J.-M. R: L’étape du Honfleur est importante puisqu’il s’agit aujourd’hui du lancement du premier navire français de transport de passagers à fonctionner au GNL. Sa livraison sur la ligne Caen-Ouistreham-Portsmouth est prévue pour l’été 2019. Il s’agit d’un navire de 187 m avec une capacité de 1 680 passagers, 550 voitures et 64 remorques. Nous avons deux autres projets de ferries affrétés auprès de Stella Line, Galicia et Salamanca, qui vont être construits dans les chantiers chinois Avic Weihai. Ces navires de 214 m de long et d’une capacité de 1 000 passagers auront plus de 3 000 m de linéaires pour le fret. Ils seront exploités entre la Grande-Bretagne et l’Espagne. Le Brexit, la baisse de la livre sterling, nos futures conditions d’exploitation, tout cela nous contraint un peu. Nous sommes en situation d’attente. Il nous faudra aussi remplacer le Bretagne, le navire le plus ancien de la flotte puisqu’il aura 30 ans en 2019. Il s’agit du projet Bretagne 2.
Vos prochains navires seront-ils tous propulsés au GNL?
J.-M. R: Oui, à l’exception du Galicia. Stella Line, qui porte le projet, a souhaité le maintenir avec une propulsion classique. Par contre, il sera équipé d’un système de filtrage de fumée novateur. Le Galicia devrait être livré en novembre 2020. Et le Salamanca, en novembre 2021. Nous menons également des études sur la propulsion à hydrogène.
Vous avez également lancé une nouvelle politique commerciale? Quelles sont ses orientations?
J.-M. R: Elle s’inscrit dans le prolongement de notre stratégie qui se fait de plus en plus visible avec un nouveau logo et une nouvelle approche commerciale. Avec le Honfleur par exemple, nous manifestons publiquement notre volonté de réduire l’impact environnemental. Nous sommes sur un projet d’entreprise « smart » qui consiste à nous adapter à la numérisation pour rendre un meilleur service aux clients mais aussi être force de propositions pendant le voyage de nos passagers, mais pas seulement. Concrètement, par le biais de notre site web, il s’agit d’offrir à nos clients la possibilité de réserver des animations, visiter des musées, acheter des pass pour des manifestations culturelles. Le but est d’être le plus interactif possible.
Quelles sont les lignes phare de votre activité? Qu’envisagez-vous?
J.-M. R: La ligne la plus génératrice de trafic, que ce soit en fret ou en passagers, reste Caen-Ouistreham-Portsmouth. Elle représente 900 000 passagers et un peu moins de 100 000 camions. Les liaisons entre l’Angleterre et l’Espagne fonctionnent également très bien.
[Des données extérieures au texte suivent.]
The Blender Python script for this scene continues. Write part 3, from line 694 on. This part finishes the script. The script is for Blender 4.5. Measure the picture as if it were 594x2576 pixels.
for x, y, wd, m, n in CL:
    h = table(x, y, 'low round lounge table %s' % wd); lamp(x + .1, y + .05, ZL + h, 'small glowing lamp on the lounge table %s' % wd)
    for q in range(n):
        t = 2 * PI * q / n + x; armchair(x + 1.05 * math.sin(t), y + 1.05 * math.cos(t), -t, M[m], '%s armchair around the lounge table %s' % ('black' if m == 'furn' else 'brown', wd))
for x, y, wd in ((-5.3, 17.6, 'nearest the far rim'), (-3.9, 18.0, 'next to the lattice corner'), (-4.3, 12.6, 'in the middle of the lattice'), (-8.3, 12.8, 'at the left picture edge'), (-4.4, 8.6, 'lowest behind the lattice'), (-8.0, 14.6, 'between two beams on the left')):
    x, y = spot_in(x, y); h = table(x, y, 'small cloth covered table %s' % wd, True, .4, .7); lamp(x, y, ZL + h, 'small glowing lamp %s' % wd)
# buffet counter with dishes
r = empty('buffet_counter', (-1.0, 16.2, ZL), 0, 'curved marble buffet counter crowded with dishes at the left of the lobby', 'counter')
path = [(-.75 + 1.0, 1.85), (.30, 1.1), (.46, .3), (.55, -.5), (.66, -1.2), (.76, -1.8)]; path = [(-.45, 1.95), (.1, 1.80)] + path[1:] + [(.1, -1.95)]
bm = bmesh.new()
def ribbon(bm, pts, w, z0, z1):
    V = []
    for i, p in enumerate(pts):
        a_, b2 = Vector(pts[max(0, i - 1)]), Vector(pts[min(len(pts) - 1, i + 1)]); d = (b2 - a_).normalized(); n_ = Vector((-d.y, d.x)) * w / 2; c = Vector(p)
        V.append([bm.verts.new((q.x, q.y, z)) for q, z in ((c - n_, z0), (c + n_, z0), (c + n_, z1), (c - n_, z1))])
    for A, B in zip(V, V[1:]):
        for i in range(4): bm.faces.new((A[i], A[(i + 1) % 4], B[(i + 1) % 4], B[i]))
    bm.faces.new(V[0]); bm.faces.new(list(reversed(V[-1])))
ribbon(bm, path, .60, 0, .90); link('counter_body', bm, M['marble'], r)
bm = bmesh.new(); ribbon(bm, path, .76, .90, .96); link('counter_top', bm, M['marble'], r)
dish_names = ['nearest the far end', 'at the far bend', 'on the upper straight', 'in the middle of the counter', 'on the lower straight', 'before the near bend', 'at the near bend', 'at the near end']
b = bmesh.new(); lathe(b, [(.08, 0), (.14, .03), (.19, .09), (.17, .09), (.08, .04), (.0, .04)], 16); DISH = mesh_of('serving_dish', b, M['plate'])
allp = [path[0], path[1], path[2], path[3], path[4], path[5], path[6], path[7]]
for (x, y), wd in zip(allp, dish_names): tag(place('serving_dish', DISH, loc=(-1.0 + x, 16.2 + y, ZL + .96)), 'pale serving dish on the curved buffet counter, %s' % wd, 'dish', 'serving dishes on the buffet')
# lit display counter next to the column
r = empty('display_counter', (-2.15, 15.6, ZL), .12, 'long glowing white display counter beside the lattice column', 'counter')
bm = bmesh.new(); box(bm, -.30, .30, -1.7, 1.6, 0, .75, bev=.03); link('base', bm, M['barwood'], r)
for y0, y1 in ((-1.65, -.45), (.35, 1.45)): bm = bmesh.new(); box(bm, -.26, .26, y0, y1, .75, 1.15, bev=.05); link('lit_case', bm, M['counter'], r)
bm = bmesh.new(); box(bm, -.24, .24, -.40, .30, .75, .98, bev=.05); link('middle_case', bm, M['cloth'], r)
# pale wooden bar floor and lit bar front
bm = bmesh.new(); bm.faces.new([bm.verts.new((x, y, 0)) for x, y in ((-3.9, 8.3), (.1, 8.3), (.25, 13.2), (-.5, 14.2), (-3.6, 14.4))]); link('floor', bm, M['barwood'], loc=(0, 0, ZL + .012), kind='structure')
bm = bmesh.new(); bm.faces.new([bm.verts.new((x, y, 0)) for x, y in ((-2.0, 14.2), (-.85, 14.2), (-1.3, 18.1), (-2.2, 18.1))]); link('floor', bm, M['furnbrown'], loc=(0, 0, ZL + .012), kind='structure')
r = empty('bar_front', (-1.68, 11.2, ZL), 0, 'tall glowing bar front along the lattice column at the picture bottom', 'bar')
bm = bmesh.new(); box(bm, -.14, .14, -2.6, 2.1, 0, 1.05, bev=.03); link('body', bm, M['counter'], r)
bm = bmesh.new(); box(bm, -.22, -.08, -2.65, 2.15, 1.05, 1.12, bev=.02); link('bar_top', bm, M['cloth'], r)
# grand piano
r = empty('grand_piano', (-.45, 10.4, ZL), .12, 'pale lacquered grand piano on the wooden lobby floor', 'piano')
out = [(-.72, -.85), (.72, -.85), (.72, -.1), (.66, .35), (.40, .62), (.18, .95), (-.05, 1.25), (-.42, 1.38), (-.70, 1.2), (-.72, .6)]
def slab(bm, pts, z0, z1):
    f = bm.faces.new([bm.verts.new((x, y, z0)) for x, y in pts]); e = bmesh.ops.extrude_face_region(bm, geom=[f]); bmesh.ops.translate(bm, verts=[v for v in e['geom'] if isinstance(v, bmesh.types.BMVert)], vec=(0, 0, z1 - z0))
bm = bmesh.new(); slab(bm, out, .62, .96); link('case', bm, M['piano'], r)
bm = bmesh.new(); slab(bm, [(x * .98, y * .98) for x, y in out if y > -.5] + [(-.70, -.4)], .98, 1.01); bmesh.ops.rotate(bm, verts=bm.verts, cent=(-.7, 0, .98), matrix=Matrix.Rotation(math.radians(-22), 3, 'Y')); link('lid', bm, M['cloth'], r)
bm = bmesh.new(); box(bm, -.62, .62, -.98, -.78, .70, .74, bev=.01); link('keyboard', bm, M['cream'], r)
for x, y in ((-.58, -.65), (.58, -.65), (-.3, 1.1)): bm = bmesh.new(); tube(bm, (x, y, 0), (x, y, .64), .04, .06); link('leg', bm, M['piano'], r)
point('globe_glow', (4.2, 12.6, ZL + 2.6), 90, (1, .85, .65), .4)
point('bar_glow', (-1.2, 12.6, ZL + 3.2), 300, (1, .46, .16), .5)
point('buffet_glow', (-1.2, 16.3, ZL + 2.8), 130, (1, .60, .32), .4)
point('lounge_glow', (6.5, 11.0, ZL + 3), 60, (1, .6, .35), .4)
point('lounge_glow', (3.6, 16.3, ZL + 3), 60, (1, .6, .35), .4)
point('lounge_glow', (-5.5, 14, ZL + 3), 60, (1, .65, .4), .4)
Elles représentent notre deuxième plus gros volume d’activité, notamment les rotations vers Bilbao et Santander sur lesquelles dépassons les 350 000 passagers. En 2007, ils n’étaient que 75 000. Le Honfleur sera positionné à Caen-Ouistreham cet été. Le Normandie opérera entre Le Havre et Portsmouth. Il remplacera l’Étretat. Le Havre nous permet d’être connecté à l’axe Seine. Il est un hinterland à lui tout seul. Nous allons y préserver nos moyens mais sans doute pas les augmenter dans l’immédiat. Le Normandie, beaucoup plus grand que l’Étretat, reste un challenge pour Le Havre. En avril 2020, notre contrat d’affrètement du Baie de Seine avec DFDS parviendra à ses termes. Il sera relayé par l’Étretat sur la ligne Portsmouth-Bilbao. Au Havre, nous avons des marges de progrès sur le trafic passagers. Pour le fret, il ne faudra pas s’attendre à une évolution positive compte tenu du contexte actuel lié au Brexit. Les gros volumes resteront sur Calais-Douvres ou Dunkerque-Douvres. Maintenir nos capacités sera déjà une satisfaction.
Brittany Ferries
2 400 salariés, premiers employeur de marins français
Une flotte de 11 navires
Un chiffre d’affaires de 450 M€
Trafic de 2,6 millions de passagers par an dont 85 % de Britanniques
Trafic fret de 900 000 voitures et 211 000 camions
11 ports maritimes sont desservis entre la France, le Royaume-Uni, l’Irlande et l’Espagne
Présence à Roscoff, Saint-Malo, Cherbourg, Caen-Ouistreham, Le Havre, Portsmouth, Poole, Plymouth, Cork, Bilbao et Santander
Retombées économiques indirectes estimées à 14,5 millions de nuitées en Europe dont 9,4 m€ en France.